◆ What is being asked: Collect each line holding the string "this".

Collected data entries
## Start

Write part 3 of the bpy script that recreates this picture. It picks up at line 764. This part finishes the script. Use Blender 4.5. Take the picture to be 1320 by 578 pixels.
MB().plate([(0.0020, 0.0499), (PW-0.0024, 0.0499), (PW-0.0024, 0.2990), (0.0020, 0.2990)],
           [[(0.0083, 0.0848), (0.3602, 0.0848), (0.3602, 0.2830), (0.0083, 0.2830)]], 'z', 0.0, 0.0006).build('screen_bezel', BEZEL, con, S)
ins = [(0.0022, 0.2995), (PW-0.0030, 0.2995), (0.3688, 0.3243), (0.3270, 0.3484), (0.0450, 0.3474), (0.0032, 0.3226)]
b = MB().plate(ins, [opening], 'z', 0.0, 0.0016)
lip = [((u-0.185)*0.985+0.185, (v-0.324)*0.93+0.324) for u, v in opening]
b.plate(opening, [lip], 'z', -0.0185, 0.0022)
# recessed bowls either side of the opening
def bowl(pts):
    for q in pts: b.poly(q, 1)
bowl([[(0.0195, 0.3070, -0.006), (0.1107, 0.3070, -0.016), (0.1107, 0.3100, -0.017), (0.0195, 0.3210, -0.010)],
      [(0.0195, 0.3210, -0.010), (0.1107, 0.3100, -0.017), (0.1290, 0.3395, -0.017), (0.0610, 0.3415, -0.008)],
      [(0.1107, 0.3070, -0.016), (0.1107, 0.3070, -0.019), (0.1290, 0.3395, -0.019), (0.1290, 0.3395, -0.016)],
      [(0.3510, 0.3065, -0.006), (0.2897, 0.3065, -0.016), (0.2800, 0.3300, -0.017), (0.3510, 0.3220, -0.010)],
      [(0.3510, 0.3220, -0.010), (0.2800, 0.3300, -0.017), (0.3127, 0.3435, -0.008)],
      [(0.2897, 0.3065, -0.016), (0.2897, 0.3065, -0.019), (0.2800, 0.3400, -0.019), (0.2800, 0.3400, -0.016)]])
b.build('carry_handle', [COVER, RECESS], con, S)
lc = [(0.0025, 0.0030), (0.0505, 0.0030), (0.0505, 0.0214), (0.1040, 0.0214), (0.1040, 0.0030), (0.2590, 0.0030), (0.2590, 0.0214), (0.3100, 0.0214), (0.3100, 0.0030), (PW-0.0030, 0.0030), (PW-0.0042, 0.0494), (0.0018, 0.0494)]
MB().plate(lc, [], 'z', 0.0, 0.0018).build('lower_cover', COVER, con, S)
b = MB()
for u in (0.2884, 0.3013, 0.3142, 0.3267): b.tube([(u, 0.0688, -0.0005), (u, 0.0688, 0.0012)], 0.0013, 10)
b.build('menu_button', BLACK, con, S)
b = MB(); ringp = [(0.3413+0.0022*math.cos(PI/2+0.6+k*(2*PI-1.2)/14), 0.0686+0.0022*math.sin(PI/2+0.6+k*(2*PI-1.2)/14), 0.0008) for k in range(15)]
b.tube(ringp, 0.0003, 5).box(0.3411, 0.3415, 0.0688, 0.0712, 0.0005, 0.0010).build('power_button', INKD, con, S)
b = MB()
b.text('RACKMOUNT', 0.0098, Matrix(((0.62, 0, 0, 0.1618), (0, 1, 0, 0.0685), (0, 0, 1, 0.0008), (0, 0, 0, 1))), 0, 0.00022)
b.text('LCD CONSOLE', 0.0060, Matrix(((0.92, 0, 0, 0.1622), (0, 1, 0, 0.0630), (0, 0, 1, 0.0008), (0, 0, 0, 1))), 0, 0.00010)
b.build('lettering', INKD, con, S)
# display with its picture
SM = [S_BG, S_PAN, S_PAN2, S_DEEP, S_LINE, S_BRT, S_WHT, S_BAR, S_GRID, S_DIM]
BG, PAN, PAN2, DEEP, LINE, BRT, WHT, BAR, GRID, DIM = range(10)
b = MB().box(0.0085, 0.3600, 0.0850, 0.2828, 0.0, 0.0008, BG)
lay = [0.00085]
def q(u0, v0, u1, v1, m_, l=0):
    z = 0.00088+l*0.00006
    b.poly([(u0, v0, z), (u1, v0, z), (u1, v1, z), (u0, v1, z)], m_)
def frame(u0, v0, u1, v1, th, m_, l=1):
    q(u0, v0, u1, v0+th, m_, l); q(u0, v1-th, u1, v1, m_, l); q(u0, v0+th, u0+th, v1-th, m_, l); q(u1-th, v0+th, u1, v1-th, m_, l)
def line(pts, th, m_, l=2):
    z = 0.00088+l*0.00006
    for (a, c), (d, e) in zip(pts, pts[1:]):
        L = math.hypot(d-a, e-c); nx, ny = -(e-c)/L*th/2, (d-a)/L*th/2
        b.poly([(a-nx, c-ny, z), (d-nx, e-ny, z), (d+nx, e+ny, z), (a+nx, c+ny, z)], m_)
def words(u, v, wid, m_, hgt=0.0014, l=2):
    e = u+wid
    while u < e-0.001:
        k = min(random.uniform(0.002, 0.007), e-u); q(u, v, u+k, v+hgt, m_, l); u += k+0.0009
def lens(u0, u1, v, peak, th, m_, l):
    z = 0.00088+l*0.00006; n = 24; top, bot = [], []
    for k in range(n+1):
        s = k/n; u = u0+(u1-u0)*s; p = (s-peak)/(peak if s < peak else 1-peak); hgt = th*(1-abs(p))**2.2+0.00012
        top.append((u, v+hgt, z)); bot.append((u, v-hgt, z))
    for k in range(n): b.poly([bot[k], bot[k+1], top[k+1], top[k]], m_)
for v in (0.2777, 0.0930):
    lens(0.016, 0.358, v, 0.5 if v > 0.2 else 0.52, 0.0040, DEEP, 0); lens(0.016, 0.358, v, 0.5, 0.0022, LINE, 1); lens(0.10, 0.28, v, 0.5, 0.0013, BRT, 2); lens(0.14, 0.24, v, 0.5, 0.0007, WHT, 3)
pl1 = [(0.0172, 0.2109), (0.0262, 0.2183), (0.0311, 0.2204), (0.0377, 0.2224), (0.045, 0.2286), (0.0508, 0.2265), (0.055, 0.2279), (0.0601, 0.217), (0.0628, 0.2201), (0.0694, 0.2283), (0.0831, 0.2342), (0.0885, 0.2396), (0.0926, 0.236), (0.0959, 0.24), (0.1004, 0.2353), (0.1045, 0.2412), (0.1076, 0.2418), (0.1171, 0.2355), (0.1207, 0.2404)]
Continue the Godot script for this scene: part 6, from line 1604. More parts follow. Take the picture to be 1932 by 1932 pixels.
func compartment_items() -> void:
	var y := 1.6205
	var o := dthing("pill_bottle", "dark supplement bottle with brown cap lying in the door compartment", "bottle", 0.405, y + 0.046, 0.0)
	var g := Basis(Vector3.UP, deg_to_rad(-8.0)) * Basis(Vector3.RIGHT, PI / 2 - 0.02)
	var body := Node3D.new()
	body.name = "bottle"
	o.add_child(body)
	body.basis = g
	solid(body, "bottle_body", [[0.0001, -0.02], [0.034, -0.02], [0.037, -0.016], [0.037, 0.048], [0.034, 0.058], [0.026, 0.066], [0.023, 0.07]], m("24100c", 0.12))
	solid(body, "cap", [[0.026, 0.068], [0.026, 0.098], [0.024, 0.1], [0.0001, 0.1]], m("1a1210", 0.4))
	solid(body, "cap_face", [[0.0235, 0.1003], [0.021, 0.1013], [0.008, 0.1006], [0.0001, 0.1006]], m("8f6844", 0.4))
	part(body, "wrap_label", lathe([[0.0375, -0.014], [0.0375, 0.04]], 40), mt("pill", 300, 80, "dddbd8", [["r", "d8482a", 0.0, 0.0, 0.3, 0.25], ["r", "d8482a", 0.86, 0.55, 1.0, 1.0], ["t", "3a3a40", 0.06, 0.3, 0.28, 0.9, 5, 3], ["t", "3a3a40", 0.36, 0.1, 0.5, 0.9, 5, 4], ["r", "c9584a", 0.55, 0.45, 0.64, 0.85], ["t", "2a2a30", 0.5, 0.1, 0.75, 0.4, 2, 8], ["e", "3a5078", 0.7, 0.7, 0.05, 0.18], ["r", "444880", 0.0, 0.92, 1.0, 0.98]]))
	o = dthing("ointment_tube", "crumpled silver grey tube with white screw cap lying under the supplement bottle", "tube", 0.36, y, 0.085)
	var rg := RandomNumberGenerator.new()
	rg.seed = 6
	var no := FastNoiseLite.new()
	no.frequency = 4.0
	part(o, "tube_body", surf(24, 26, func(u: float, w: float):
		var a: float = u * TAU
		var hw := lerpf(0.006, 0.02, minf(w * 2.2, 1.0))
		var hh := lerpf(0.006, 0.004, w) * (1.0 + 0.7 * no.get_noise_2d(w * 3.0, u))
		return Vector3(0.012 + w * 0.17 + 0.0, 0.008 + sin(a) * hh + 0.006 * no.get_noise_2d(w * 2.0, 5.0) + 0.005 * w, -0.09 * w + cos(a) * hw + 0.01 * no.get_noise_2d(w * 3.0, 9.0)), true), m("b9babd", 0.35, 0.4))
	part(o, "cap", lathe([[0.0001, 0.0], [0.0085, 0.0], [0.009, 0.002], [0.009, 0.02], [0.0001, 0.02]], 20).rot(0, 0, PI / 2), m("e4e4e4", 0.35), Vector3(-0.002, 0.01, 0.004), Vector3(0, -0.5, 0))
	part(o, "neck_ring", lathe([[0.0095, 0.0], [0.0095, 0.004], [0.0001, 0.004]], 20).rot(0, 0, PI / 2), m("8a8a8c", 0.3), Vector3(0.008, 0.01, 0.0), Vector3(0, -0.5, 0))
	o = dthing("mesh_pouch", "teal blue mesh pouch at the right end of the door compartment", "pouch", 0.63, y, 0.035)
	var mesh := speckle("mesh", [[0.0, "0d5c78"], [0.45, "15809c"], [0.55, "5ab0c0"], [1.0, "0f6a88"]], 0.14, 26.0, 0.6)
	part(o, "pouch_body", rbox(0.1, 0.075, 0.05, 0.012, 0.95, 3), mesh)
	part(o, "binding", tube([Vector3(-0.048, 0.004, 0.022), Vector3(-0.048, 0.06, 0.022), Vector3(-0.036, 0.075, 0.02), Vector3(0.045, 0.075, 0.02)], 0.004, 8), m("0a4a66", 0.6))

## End

◆ Exercise output:
Write part 3 of the bpy script that recreates this picture. It picks up at line 764. This part finishes the script. Use Blender 4.5. Take the picture to be 1320 by 578 pixels.
Continue the Godot script for this scene: part 6, from line 1604. More parts follow. Take the picture to be 1932 by 1932 pixels.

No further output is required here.